Never brute-force. Never report success if verification failed.
Scope Awareness
Before starting work, briefly:
- •Restate what is needed.
- •Surface assumptions not stated.
- •Flag ambiguity.
This prevents wasted work on misunderstood objectives.
Review Principles
When reviewing code, focus on architectural issues and unnecessary complexity, not cosmetic nitpicks.
Minimality Check
- •Every changed line traces to a requirement.
- •No abstractions for single-use code.
- •No "flexibility" beyond spec.
- •Could any code be removed while still satisfying requirements?
Flag
- •Special-case logic where a general solution exists.

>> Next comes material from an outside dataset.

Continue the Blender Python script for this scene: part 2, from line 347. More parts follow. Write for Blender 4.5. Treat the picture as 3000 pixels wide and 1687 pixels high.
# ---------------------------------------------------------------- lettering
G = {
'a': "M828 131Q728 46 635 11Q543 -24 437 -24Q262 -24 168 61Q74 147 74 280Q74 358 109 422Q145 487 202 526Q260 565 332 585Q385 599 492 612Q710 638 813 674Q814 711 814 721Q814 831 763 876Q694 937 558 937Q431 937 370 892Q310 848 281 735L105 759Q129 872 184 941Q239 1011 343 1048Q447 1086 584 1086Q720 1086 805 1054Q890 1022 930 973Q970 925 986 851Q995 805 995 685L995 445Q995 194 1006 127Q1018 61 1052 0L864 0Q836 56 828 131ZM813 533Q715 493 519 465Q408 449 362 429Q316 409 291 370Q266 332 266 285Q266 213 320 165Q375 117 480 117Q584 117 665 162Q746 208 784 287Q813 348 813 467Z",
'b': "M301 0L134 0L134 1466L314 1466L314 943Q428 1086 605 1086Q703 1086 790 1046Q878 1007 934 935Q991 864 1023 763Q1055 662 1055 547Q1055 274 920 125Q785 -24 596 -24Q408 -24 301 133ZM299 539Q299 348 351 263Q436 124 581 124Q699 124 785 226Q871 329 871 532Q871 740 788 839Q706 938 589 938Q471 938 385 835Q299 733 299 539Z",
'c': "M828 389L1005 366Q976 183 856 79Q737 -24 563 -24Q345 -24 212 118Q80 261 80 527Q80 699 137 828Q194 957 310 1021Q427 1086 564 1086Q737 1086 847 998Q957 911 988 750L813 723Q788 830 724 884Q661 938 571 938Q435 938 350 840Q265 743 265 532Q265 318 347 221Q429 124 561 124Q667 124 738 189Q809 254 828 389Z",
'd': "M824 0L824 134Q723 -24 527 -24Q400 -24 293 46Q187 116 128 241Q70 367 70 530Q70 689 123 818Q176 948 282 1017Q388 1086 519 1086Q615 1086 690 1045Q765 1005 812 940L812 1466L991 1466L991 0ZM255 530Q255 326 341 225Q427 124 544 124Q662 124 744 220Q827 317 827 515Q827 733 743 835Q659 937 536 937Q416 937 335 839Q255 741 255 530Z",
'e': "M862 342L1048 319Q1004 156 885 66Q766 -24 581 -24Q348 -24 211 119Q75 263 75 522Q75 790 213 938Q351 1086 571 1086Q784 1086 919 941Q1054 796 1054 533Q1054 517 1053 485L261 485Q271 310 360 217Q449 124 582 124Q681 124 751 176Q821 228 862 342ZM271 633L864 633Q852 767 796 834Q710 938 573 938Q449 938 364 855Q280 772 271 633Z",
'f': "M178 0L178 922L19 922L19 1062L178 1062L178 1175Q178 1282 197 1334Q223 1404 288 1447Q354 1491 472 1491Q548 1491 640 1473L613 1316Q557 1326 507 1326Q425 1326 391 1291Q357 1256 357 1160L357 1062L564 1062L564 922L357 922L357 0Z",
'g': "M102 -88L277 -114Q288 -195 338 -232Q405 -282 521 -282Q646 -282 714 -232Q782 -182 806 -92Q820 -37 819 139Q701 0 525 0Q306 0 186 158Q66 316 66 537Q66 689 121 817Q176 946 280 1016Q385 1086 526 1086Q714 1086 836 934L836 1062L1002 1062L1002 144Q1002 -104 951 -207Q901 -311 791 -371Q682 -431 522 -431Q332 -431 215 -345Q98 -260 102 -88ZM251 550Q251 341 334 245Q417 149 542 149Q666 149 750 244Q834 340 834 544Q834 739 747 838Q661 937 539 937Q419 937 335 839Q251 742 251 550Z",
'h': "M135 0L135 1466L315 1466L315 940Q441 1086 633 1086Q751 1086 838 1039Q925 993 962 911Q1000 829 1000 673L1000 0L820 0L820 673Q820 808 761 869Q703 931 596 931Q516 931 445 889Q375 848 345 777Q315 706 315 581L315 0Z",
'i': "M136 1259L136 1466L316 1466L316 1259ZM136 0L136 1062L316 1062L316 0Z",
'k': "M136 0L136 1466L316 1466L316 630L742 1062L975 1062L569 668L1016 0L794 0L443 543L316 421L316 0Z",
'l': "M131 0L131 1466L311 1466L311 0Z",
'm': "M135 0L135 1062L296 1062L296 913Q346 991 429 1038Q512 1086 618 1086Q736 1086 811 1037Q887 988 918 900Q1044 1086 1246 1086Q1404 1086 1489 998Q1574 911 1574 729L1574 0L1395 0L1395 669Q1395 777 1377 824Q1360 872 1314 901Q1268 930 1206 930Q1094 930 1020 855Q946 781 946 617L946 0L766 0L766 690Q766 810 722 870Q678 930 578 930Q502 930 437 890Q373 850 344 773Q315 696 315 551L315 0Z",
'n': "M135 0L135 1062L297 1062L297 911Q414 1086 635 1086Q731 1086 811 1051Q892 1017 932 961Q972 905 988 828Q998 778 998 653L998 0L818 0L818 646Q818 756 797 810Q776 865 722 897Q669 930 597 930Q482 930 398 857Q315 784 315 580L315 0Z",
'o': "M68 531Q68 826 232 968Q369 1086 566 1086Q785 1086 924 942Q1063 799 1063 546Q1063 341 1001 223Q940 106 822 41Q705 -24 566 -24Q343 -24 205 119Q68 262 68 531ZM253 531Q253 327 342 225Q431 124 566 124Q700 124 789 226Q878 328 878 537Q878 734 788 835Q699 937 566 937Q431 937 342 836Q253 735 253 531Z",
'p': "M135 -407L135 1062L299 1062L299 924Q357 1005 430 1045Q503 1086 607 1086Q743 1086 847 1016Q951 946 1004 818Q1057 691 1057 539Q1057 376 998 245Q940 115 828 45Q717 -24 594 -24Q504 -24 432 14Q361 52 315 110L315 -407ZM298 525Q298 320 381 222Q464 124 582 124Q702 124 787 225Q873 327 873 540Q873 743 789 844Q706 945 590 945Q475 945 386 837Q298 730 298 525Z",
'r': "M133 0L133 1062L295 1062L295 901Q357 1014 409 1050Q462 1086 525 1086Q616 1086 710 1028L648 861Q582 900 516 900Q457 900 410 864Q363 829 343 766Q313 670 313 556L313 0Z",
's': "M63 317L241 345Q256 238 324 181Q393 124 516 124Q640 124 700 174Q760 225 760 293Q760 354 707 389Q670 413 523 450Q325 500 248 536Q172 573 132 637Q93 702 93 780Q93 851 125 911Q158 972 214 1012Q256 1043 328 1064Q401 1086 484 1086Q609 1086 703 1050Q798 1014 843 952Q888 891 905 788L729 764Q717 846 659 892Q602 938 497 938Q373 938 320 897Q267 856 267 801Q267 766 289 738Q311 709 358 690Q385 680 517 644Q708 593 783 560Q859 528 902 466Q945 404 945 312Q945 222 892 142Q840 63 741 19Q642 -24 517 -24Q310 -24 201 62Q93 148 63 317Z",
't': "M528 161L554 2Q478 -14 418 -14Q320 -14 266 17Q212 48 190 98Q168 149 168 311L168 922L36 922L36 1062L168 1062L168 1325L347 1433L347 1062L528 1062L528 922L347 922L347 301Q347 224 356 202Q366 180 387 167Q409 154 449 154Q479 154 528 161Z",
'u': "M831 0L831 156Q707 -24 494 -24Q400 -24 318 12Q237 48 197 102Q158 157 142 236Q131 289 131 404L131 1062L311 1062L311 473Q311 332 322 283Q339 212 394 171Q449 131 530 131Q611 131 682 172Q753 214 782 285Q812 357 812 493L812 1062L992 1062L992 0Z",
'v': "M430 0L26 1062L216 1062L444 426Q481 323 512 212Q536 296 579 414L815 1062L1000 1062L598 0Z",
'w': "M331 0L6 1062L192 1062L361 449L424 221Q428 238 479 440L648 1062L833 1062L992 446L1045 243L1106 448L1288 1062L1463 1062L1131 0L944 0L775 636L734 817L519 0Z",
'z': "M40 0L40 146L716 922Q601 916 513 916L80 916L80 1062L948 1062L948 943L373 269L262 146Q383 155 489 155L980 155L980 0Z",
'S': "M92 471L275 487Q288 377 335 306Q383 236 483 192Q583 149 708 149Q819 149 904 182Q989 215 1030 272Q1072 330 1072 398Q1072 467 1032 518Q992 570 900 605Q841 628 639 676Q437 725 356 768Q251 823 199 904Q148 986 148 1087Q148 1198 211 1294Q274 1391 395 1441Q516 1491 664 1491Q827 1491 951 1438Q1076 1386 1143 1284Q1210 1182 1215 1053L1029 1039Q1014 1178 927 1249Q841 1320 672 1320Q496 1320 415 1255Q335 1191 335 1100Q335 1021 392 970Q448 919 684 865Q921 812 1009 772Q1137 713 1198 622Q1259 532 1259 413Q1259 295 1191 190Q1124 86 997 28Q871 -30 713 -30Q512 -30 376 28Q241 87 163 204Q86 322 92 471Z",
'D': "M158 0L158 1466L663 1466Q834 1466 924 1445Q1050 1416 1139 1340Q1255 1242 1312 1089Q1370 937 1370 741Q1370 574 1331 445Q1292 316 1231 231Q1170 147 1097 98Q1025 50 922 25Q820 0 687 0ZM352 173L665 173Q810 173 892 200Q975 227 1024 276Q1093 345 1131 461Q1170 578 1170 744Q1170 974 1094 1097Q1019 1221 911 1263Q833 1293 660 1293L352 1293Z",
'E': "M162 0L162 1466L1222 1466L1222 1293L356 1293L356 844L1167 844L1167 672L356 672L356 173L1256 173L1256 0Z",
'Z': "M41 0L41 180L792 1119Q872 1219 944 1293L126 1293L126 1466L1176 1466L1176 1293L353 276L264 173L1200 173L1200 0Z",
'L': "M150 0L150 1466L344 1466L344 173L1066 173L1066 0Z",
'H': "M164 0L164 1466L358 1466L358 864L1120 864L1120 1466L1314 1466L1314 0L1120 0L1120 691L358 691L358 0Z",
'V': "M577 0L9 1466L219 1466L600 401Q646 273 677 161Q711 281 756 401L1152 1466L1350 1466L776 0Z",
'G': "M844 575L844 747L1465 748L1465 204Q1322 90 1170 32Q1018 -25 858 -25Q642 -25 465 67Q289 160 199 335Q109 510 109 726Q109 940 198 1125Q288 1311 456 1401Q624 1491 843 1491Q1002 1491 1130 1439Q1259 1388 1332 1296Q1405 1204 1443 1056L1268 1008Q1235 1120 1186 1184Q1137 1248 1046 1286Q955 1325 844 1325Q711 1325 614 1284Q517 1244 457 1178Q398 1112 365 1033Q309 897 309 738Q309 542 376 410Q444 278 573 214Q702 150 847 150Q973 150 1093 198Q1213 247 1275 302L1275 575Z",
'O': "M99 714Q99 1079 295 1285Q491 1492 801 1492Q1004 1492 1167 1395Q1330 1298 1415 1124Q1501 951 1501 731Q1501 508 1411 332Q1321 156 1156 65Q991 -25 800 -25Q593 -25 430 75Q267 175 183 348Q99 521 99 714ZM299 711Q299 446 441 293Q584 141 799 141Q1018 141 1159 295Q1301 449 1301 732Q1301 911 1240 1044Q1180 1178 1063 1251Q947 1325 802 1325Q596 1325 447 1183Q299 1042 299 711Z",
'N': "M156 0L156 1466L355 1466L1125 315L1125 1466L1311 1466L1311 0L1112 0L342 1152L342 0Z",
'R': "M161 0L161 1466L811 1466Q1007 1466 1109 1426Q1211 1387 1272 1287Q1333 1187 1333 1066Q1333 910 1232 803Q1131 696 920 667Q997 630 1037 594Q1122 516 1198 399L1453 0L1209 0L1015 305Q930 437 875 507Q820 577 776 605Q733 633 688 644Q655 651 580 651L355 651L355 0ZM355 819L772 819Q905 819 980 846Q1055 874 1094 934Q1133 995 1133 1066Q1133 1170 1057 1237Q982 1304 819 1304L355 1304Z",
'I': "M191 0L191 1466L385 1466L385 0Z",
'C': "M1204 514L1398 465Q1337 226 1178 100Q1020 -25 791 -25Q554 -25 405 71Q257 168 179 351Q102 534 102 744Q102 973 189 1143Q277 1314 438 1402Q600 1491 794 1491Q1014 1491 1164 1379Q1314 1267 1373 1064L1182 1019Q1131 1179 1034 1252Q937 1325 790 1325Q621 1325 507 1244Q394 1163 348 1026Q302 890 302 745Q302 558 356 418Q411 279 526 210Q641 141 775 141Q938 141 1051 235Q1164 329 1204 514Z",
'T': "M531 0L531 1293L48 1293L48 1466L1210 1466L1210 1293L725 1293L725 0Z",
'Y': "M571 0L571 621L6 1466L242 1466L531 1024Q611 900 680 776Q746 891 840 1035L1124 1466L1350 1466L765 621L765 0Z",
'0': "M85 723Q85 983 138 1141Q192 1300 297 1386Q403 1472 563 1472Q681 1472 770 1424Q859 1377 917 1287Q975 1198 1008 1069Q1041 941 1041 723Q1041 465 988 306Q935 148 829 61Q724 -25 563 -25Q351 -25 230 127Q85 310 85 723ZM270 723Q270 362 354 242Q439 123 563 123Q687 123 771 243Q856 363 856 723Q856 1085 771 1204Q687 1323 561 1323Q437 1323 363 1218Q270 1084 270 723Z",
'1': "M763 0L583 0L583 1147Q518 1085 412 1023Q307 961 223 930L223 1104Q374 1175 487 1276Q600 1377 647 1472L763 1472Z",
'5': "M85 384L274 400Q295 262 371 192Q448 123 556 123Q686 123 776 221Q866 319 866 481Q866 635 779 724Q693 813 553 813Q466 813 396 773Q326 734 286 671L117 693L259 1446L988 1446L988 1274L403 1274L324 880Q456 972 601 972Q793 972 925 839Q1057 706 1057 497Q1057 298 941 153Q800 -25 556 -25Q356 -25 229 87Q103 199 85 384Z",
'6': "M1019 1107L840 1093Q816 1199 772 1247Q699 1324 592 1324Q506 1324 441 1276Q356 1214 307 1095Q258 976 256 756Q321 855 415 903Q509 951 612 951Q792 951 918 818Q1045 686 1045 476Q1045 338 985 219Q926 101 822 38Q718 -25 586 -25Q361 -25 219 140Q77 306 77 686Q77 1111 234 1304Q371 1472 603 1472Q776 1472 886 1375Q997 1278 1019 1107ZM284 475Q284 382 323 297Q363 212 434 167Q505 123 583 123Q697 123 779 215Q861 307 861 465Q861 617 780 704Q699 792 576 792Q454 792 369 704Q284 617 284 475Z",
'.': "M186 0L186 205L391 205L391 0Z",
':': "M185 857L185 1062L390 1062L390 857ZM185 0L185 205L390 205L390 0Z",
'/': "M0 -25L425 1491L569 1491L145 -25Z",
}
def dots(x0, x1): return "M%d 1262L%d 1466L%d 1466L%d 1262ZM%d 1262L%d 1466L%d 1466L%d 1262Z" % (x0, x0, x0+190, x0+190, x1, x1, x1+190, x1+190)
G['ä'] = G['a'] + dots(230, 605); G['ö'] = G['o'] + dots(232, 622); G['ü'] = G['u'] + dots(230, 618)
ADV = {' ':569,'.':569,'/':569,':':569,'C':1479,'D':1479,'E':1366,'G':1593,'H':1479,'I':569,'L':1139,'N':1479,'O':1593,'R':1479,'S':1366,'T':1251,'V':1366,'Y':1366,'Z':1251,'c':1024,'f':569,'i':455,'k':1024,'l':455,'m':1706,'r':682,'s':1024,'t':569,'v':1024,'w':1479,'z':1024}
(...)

- •Dead code: defined but never called, written but never read. Verify with search AND runtime before flagging.
- •Wrong abstraction boundary: logic in the wrong module, or a module doing too much.
- •Duplicated state: data maintained in two places (e.g., a database and in-memory) without clear reason. Flag if only one side is actually consumed.
- •Duplicated logic: same pattern in multiple places that should be a shared helper.
- •Verbose error handling: rollback logic or defensive code for scenarios that can't happen.
Don't Flag
- •Formatting issues (that's what formatters are for).
- •Missing docs on private/internal functions.
- •Style preferences not in the project's style guide.